The primary duties of Members of Congress filling the roles that their spouses left behind is the same as every other Member: tend to the needs of their constituents and be a legislator. 

And while the six women now in Congress who were preceded in office by their husbands share a reverence for their partners’ legislative legacies — some are involved with causes that bring attention to issues their husbands cared about deeply — they know they’ll be judged by their own records. 

After the death of Rep. Bob Matsui (D-Calif.) in 2005, Doris Matsui picked up the torch of his advocacy for establishing national monuments at the sites of Japanese-American internment camps. 

Bob Matsui was 6 months old when his family was interned at the Tule Lake camp in California.

The late Rep. Bill Emerson (R-Mo.) was active on hunger issues, and his wife, eight-term Rep. Jo Ann Emerson, now co-chairs the Hunger Caucus.

But even as the female lawmakers honor their spouses, they know it’s about much more than memory.

“It’s not about your husband; it’s about the district,” said Rep. Mary Bono Mack, a California Republican whose late husband, pop singer and restaurateur Sonny Bono, was elected to two terms in the House. 

“Sonny felt the same way,” added Bono Mack, who is now married to Rep. Connie Mack IV (R-Fla.). 

Matsui can easily rattle off many of the issues that she shared a common passion for with her husband: flood control, transportation, seniors issues, health care and trade. 

But the intersection of policy interests between Matsui and her late husband is more a consequence of serving the same district and sharing a common ideology than an explicit homage to his legislative priorities. 

“Sacramento, my district, is the hub of the region. Transportation and any kind of infrastructure, like flood protection, is definitely something I deal with and that he dealt [with]. It’s something that anyone who represents this district has to do,” she said.

The first widow to serve in Congress after her husband’s death was Rep. Mae Ella Nolan (R-Calif.). She served just one full term from 1923 to 1925, a significant contrast to the lengthier careers of today’s widows.

Nolan’s campaign pitch to voters was simple: She would be a continuation of her husband’s political conscience, with little to no deviation from his policy agenda. In both policy and personnel, Nolan maintained continuity between the political operation of her husband and her own. She kept on his secretary — her sister.  

Jennifer Lawless, director of the Women & Politics Institute at American University, said the political model for widow lawmakers has changed over time. 

“[There’s] a distinction between those who go as traditional widow and those who are hoping to make their own political career,” Lawless said.

Nolan’s tenure resembled the traditional model, in which the widow isn’t particularly eager for a life in elective office, opting instead to be either a torch carrier for her departed husband or a placeholder for his party. 

Before the current generation, other women filling the seats of their deceased husbands had begun to change the expectations. (To date, no widowers have succeeded their late wives in Congress.)

First elected in 1925, Rep. Edith Nourse Rogers (R-Mass.) served 35 years in the House, still the longest Congressional tenure for any woman.

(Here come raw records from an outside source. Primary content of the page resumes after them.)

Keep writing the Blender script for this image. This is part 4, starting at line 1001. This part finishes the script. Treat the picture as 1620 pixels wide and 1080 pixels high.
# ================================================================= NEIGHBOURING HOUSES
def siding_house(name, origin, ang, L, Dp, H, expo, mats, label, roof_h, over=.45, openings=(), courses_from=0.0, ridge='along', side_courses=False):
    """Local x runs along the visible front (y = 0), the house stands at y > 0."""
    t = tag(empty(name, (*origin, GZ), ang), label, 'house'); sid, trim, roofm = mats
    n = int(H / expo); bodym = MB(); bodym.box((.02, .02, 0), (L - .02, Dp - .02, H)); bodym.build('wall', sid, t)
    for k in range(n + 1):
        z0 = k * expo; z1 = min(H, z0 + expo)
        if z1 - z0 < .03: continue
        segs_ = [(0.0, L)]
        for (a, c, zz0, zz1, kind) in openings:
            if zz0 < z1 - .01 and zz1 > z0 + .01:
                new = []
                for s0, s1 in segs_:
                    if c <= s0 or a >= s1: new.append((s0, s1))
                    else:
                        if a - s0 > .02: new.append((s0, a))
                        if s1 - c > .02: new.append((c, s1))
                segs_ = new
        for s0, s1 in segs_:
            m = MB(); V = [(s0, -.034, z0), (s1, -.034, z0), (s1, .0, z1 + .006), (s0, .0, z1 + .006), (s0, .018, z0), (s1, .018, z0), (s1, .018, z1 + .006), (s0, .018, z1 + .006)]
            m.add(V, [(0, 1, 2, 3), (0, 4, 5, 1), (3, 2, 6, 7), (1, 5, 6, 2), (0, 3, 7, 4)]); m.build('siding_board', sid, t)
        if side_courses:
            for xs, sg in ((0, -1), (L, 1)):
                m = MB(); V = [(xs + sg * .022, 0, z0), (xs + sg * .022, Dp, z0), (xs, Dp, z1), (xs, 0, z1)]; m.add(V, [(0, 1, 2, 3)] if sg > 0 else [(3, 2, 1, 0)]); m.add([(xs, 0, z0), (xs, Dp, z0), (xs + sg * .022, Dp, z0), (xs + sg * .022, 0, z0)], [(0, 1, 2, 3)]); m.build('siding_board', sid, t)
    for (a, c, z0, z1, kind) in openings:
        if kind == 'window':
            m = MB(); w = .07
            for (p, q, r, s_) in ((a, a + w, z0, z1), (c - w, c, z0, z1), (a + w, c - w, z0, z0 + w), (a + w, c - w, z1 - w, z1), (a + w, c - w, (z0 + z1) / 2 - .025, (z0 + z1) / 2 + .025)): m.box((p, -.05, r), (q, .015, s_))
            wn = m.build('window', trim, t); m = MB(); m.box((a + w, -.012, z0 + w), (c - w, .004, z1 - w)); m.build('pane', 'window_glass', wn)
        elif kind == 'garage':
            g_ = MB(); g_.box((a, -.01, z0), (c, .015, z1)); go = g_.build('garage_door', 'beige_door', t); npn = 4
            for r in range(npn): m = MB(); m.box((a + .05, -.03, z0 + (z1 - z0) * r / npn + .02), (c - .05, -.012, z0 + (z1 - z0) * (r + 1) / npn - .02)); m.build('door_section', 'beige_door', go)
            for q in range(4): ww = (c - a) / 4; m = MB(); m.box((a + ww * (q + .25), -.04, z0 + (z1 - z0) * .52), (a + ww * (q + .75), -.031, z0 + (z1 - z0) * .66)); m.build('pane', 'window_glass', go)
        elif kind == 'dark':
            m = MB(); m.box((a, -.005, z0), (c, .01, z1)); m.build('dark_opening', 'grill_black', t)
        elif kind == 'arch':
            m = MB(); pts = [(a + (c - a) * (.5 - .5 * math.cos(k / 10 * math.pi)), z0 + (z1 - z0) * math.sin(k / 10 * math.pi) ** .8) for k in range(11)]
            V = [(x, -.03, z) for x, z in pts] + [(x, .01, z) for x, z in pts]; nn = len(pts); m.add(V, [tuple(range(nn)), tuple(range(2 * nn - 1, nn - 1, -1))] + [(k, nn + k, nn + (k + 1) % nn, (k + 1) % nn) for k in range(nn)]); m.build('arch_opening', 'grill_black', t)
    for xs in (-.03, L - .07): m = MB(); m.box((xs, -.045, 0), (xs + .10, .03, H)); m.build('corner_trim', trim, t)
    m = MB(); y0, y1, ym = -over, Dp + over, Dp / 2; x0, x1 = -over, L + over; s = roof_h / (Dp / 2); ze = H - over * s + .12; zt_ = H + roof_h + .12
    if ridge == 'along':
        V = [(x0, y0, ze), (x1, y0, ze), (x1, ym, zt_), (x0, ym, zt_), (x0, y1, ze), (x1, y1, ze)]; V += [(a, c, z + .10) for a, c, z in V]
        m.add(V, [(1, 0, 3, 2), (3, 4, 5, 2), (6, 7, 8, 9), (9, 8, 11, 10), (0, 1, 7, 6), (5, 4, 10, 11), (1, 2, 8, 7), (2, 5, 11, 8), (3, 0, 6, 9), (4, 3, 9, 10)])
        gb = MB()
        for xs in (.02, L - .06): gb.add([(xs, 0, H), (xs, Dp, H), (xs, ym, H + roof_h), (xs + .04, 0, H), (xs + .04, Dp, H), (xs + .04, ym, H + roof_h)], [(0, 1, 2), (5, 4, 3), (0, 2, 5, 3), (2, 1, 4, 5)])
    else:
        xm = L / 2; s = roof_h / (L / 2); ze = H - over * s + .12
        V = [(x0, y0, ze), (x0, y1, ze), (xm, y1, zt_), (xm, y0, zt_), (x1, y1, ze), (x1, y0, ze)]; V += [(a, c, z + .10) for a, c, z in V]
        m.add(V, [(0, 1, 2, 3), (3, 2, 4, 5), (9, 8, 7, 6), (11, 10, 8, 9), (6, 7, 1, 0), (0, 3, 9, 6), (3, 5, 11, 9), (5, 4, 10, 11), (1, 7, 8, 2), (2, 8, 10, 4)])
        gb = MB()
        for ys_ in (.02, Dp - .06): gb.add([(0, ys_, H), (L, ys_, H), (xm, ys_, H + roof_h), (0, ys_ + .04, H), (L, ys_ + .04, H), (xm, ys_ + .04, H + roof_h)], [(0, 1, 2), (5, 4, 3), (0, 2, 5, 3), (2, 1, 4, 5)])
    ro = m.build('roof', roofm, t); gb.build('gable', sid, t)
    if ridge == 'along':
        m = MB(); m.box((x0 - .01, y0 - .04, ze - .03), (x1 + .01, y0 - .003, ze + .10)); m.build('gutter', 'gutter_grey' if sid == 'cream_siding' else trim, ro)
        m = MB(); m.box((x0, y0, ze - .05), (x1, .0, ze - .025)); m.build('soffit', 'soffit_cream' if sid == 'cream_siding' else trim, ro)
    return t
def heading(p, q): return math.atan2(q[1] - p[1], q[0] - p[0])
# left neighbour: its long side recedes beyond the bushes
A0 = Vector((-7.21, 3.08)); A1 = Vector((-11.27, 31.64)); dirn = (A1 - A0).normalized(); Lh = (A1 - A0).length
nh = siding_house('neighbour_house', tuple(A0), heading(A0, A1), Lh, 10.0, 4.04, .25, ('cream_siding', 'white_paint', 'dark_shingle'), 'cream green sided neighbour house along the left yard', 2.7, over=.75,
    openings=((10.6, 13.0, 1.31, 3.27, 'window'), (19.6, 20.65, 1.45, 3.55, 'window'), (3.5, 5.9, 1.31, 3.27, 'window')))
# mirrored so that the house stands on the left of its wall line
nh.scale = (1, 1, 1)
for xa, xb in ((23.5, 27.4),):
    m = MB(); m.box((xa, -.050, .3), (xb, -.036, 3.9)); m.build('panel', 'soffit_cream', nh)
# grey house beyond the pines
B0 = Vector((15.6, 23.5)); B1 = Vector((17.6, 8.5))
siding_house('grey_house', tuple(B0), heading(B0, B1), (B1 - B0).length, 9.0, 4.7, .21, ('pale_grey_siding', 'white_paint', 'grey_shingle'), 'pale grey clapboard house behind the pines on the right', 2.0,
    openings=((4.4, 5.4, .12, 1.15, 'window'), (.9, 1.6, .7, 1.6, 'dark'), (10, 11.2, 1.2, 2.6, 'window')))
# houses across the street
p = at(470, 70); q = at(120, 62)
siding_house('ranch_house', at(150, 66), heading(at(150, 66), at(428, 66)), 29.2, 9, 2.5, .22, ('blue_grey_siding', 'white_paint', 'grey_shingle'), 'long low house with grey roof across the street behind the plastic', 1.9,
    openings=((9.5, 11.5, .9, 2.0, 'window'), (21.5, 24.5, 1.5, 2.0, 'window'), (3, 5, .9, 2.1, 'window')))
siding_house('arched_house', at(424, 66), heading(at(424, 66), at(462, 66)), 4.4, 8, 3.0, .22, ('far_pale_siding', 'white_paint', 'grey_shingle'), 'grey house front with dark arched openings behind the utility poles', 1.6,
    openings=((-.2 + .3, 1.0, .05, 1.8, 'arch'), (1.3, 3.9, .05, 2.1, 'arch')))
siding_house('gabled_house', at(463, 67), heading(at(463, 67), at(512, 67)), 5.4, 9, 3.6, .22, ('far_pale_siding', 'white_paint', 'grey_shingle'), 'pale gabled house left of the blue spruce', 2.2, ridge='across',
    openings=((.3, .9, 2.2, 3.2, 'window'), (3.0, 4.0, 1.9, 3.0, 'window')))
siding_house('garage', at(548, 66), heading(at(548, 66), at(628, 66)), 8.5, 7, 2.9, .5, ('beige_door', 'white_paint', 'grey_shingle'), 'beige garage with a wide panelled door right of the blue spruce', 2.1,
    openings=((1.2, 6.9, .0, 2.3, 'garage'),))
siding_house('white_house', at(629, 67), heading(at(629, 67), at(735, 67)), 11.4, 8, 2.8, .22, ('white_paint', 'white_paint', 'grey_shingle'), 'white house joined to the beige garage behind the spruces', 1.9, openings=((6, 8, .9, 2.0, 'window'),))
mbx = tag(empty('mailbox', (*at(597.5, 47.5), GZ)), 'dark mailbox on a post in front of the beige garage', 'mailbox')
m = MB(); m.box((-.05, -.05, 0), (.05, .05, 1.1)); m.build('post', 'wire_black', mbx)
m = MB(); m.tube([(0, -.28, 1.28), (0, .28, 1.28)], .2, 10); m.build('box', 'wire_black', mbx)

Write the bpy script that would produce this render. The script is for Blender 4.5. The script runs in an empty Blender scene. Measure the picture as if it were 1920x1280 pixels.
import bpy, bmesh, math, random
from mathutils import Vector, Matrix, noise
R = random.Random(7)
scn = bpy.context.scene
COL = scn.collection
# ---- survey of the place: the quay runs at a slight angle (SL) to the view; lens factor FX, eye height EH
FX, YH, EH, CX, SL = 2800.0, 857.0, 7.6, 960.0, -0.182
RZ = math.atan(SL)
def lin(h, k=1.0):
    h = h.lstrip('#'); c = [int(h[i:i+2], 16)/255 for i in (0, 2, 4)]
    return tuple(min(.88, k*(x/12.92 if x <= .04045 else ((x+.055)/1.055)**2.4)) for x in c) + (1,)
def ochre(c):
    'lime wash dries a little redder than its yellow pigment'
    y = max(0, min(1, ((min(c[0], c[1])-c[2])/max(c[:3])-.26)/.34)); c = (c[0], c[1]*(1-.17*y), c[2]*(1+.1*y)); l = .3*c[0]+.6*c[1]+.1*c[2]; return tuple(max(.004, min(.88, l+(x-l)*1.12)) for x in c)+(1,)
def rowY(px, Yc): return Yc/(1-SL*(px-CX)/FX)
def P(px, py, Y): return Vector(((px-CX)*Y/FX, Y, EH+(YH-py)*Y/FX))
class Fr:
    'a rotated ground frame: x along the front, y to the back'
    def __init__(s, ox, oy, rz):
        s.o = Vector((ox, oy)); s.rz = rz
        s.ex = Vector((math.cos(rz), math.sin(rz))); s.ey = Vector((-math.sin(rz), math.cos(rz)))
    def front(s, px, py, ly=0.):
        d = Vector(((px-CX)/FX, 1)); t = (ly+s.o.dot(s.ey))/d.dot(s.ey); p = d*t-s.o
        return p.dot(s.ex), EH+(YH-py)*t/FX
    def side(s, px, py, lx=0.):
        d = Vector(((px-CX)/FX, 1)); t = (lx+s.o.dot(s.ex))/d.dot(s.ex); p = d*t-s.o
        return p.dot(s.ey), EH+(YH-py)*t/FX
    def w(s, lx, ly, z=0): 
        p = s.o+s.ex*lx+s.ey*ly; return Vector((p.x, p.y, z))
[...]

(Maryland Democratic Sen. Barbara Mikulski, with combined service in the House and Senate, will pass Rogers next month.)

Lindy Boggs served from 1973 to 1991 after the death of her husband, House Majority Leader Hale Boggs (D-La.). Her time in office was impressive not only for its length but for the power and influence she accumulated in her own right as a member of the Appropriations Committee. 

Being politically active in either their own lives or those of their husbands before coming to Congress has helped in the transition from political spouse to long-standing Member. 

Boggs “was very involved with the day to day of [her husband’s] office and was very connected to his work,” said Debbie Walsh, director of the Center for American Women and Politics at Rutgers University. 

Matsui had a wealth of political experience before her time in Congress. She had been a staff member for President Bill Clinton and maintained a decades-long relationship with political powerhouses such as House Minority Leader Nancy Pelosi (D-Calif.). 

In 1996, when injuries from a car accident caused Rep. Walter Capps (D-Calif.) to leave the campaign trail, his wife, Lois, took to the stump to make his case. He won but then died of a heart attack less than a year into his term. Capps used her experience as a surrogate to win a special election in 1998 and has been re-elected easily since. 

“They’re political people. … They’ve been involved in the political component,” Walsh said.